Do something with your hands. Do these things s l o w l y and thoughtfully.
- Call someone you love
According to Claudia Glaser-Mussen, a psychotherapist in New York City, “Hearing the sound of a loved one’s voice is emotionally regulating.” Many of us prefer text, which is a more direct experience with our cell phones and not our loved ones. Calling loved ones for a short chat hijacks the “I want this to be as convenient as possible” parts of our brains and connects us directly to the ones we love and smooths the rougher parts of our emotional landscapes.
- Talking to yourself & Staring off into space
I told y’all these were unconventional tips!
People underestimate the power of being one’s own friend and advocate. Talking to yourself constructively helps us disrupt some of the more negative thought patterns we’ve attuned ourselves to over the years. These thoughts can go unchecked when we spend excessive amounts of time online. Social media and the internet are two mediums that do not lead to deep thinking or feeling, and talking to oneself may provide an antidote.
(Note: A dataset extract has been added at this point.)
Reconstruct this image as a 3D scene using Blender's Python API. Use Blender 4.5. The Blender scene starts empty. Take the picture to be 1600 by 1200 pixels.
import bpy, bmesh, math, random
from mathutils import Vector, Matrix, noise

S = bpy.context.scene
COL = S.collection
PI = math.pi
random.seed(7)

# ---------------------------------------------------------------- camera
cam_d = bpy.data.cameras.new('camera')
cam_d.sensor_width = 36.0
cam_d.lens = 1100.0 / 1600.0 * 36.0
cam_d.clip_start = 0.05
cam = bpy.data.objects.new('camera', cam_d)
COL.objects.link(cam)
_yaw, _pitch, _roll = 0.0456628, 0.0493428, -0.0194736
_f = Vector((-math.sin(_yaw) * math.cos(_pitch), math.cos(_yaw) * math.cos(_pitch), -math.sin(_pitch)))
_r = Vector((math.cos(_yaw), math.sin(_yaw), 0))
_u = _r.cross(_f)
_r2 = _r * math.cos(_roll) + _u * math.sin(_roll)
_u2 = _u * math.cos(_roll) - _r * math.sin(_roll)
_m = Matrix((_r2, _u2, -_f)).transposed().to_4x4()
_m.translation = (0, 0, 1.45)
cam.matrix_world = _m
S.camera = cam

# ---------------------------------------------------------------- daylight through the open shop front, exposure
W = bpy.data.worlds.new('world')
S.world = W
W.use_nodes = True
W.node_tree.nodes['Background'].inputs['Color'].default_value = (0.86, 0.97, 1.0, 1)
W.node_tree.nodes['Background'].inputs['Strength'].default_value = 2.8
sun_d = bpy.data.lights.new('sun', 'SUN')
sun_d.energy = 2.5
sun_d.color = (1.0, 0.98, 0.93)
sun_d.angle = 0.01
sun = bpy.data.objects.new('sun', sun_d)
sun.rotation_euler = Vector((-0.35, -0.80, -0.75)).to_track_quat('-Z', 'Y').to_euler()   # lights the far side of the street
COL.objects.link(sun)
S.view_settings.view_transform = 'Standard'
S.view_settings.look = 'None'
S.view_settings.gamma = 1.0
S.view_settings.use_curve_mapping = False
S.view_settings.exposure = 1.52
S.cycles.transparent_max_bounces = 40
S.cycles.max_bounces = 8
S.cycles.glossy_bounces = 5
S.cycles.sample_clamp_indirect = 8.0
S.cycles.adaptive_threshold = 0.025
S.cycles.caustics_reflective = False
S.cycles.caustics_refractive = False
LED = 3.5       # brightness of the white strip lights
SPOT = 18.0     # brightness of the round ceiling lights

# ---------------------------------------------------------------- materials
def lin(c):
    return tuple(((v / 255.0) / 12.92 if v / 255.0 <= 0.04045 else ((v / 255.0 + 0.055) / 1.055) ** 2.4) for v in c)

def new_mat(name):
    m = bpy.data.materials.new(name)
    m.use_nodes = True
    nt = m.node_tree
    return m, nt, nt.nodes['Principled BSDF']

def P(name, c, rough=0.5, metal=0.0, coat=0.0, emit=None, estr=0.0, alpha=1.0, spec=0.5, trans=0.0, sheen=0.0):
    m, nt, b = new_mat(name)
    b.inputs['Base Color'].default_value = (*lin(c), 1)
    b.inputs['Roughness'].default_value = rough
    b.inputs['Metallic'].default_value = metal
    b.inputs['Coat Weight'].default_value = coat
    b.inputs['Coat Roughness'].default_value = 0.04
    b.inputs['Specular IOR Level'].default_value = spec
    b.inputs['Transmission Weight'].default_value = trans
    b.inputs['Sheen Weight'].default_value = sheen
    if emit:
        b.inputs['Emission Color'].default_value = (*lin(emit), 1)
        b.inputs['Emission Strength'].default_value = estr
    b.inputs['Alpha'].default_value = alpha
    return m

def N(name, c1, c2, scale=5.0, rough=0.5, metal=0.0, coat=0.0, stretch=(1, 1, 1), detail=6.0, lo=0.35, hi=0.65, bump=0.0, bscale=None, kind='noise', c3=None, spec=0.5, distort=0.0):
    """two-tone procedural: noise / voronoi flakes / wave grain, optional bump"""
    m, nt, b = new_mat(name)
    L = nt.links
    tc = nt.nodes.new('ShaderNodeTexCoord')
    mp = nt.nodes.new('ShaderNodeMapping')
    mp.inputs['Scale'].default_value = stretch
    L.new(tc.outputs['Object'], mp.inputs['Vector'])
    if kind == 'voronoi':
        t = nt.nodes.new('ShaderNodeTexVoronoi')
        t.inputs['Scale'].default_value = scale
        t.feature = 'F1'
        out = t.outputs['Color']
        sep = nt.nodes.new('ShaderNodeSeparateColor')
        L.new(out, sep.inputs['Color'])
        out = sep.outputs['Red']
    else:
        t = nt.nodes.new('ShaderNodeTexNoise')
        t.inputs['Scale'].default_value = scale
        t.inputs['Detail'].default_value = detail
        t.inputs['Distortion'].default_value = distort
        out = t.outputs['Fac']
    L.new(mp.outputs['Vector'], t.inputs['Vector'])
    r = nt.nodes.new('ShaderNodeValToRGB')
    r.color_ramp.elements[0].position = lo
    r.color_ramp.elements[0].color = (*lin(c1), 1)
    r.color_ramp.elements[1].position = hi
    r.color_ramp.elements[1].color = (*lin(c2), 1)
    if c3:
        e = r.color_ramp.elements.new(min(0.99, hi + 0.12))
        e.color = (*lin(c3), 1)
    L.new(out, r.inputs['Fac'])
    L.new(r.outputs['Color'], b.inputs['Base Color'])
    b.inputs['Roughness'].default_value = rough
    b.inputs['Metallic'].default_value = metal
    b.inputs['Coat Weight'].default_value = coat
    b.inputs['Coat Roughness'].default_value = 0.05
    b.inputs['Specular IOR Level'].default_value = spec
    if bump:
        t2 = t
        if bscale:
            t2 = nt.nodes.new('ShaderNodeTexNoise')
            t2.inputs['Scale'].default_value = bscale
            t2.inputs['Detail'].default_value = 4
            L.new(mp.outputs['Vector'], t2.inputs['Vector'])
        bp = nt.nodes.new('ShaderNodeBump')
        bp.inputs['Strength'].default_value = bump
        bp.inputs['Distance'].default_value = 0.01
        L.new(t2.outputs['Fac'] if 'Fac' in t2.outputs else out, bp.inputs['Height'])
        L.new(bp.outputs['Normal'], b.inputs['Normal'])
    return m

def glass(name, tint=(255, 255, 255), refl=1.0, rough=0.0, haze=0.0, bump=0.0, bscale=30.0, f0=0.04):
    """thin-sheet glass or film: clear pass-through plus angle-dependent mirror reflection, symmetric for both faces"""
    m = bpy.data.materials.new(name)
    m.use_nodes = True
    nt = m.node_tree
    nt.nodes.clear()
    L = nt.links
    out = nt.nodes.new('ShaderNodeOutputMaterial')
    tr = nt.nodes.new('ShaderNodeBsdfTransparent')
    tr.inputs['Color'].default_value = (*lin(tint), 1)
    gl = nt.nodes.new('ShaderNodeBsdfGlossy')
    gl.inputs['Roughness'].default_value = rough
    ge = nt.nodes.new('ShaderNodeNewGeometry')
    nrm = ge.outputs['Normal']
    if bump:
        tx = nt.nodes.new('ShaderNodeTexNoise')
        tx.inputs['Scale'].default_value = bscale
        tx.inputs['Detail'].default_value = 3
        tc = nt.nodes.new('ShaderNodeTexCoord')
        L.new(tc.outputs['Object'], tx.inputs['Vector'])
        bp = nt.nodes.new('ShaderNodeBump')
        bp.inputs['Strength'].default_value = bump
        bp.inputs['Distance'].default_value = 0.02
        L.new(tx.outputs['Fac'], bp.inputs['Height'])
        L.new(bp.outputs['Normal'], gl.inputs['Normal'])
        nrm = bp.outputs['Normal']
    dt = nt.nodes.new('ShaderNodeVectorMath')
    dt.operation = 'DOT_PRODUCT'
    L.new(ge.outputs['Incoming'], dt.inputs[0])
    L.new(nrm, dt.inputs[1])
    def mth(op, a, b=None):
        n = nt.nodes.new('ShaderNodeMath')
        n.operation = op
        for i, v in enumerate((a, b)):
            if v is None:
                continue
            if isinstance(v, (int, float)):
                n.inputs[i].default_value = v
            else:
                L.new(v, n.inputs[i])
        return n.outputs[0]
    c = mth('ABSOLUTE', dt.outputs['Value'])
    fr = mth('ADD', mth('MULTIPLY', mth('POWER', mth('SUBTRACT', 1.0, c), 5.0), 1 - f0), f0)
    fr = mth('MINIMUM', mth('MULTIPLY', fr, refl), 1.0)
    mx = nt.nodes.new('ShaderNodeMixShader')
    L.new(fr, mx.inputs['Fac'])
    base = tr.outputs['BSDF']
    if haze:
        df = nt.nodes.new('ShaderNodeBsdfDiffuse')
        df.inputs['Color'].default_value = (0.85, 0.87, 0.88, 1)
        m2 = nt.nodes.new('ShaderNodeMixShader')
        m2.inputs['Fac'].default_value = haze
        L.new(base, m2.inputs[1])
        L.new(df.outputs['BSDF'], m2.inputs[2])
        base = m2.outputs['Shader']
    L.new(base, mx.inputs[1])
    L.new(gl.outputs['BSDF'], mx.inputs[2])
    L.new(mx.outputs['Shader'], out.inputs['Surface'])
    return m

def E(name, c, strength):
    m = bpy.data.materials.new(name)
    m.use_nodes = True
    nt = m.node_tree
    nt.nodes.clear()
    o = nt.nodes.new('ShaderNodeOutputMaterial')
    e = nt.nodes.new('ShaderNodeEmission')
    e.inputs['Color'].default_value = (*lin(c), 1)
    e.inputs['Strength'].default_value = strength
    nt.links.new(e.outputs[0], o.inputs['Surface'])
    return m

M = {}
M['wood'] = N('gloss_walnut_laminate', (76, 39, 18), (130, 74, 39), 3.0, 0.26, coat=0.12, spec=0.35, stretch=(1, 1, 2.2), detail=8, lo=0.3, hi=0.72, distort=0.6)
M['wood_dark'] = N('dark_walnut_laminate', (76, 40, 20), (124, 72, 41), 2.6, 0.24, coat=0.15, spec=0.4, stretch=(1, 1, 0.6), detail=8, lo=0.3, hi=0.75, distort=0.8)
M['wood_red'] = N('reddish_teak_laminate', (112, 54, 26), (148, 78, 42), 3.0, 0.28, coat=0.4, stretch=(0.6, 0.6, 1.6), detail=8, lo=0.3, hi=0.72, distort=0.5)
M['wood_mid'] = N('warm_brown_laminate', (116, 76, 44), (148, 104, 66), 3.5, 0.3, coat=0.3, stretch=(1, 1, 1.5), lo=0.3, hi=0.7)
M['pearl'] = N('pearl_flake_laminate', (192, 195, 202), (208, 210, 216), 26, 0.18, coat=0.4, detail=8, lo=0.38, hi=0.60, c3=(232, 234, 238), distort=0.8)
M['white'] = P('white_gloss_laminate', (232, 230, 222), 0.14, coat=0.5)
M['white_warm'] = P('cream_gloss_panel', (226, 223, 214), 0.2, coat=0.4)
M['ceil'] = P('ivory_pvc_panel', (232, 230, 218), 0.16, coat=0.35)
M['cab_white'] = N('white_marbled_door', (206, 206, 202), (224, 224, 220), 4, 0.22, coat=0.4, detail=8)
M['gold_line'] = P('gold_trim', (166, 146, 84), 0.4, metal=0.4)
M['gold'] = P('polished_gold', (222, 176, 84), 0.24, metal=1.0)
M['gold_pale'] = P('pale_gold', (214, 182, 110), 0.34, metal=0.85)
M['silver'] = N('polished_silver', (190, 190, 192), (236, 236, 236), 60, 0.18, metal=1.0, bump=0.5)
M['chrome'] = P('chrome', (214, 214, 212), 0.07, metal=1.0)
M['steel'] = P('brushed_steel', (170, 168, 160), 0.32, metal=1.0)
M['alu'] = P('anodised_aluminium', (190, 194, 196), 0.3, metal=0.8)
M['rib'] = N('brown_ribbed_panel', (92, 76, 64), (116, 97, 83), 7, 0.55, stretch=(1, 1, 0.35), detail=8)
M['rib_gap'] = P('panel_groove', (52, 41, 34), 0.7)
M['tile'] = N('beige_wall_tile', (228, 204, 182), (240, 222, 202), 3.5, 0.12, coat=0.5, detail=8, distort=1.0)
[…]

Talking to yourself, especially if you ask questions like, “Is this true?” or “Is this helpful?” when a particularly destructive thought comes up, can help you reason through tough spots.
Staring off into space – in your living room or the doctor’s office lobby is a great way to take in your surroundings. Get comfortable being bored. Feed yourself the vision of blank walls or bad corporate art. Give your eyes and your brain a break.
Hopefully these tips surprise, delight, and potentially shake you up once executed. Regardless of what is going on in the world, regardless of what the internet offers us, we need to learn emotional resilience, how to engage reality directly and accompany one another through this thing called life. Spending more time offline can do just that.